La parálisis. La suma de todo lo anterior está ofreciendo como resultado administraciones casi paralizadas, en estado de pánico, con procedimientos que, lejos de haberse simplificado, se han complicado con los requerimientos de múltiples informes, con continuos pases de pelota de un departamento a otro, con eternas disquisiciones sobre a quién le corresponde asumir la tramitación, con informe del informe del informe, con advertencias de los Interventores, algunas cuestionando hasta lo incuestionable y, otras, llenas de razón, con estudio profuso de cualquier extremo que en ocasiones lleva meses de tramitación porque lo que realmente se analiza no es cómo solucionar el problema sino cómo cubrir las espaldas del que lo estudia. En definitiva, un expediente que hasta hace poco podía resolverse en unas pocas semanas ahora lleva meses. Y el ciudadano que espera la resolución, desespera y concluye, con razón, sobre la inoperancia de la administración mientras lee en la prensa una nueva noticia sobre algún funcionario investigado y arremete contra él mientras mueve el azúcar de su café y recuerda qué tiempos aquellos en los que todo funcionaba mucho mejor y podía conseguir casi cualquier cosa con solo pedirlo. Y lo de antes tenía un precio, pero lo de hoy sale tanto o más caro. A saber el precio justo de  cada extremo, de los cuales ya se sabe lo que se dice.

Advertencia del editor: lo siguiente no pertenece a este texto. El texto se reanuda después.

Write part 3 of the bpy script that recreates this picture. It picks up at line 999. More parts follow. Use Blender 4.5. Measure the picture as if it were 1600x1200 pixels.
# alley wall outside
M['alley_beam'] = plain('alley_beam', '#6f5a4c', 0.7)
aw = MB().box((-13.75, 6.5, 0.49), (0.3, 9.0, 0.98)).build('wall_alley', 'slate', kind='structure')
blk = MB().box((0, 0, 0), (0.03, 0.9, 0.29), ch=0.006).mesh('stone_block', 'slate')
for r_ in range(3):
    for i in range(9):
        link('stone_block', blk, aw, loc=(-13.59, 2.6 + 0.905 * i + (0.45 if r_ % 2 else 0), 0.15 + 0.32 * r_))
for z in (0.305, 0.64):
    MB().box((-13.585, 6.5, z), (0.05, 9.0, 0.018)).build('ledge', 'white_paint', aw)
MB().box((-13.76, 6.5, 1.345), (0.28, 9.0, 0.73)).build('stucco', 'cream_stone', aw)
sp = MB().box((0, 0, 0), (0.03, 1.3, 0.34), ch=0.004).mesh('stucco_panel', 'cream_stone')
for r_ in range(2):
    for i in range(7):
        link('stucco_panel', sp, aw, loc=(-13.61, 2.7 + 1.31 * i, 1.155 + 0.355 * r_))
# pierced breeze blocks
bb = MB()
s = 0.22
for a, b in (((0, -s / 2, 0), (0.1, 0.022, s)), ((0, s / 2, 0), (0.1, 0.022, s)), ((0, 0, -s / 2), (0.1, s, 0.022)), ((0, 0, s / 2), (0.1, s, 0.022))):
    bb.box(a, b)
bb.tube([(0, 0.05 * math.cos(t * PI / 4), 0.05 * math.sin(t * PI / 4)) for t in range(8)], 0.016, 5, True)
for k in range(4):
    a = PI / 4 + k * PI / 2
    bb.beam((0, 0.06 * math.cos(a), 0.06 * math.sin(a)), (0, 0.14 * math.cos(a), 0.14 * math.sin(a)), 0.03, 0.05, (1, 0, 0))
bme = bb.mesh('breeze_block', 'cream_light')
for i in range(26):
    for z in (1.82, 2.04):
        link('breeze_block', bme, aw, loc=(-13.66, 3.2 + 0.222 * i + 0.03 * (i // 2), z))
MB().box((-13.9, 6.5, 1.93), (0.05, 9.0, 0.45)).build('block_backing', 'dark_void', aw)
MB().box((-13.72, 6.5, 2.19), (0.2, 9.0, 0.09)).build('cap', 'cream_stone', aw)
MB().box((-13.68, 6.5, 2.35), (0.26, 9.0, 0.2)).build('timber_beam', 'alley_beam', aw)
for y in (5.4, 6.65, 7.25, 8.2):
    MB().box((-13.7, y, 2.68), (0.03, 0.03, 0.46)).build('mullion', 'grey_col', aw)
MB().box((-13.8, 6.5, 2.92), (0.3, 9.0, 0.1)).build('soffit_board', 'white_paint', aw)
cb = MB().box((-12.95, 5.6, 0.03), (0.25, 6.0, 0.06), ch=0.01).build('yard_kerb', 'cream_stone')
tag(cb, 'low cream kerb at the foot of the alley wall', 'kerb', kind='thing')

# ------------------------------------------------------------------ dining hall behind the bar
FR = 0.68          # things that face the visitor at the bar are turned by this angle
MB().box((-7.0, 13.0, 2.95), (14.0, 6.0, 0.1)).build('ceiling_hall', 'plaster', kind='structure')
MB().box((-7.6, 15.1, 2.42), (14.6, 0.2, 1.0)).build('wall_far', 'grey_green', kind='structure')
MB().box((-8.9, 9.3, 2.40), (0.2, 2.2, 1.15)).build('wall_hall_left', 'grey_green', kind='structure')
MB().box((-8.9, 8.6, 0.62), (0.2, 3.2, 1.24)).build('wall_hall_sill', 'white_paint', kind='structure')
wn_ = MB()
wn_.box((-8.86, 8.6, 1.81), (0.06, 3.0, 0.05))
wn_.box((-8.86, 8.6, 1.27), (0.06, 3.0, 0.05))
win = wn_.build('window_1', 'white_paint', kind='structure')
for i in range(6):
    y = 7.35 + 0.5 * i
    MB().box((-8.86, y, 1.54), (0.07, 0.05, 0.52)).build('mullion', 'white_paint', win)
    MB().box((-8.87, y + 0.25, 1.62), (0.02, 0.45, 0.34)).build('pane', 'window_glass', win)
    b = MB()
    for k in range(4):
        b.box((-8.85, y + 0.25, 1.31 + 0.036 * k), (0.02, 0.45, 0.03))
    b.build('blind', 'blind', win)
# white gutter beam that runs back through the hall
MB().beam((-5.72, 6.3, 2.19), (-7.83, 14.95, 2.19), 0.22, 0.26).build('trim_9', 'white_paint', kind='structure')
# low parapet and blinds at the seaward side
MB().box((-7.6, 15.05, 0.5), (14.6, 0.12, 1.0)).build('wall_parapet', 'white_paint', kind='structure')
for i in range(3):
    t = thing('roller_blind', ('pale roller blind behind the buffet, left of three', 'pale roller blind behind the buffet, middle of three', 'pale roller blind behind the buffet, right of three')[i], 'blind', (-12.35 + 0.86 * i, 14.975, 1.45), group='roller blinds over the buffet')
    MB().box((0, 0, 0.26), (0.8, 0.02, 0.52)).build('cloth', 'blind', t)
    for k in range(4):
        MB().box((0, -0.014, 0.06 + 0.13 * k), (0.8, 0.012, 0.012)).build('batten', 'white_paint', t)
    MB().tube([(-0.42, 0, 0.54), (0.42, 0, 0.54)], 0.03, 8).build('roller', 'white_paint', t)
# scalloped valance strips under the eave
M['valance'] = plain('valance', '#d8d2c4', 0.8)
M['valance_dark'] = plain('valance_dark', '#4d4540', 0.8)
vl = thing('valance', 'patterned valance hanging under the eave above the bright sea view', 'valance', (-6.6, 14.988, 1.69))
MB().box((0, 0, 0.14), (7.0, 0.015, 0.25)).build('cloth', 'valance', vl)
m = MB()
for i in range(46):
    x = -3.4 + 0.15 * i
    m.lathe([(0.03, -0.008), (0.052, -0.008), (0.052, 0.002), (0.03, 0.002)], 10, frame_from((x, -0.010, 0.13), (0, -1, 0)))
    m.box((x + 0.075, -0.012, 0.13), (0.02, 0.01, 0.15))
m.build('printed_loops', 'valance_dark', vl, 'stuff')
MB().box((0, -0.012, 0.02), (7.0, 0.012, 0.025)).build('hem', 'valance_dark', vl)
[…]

¿Los alcaldes? Son muchas veces prisioneros en sus despachos porque al casi nulo margen de maniobra que les queda ante los escasos recursos que manejan descotados gastos se une la limitación para cualquier trámite administrativo y, de ello, una gestión atascada, cara y atascada, para nada acorde con un mundo veloz, que gira deprisa y ante el que la administración pública, que es la que nos gestiona y representa a todos, se muestra a día de hoy lenta y peligrosamente ineficaz.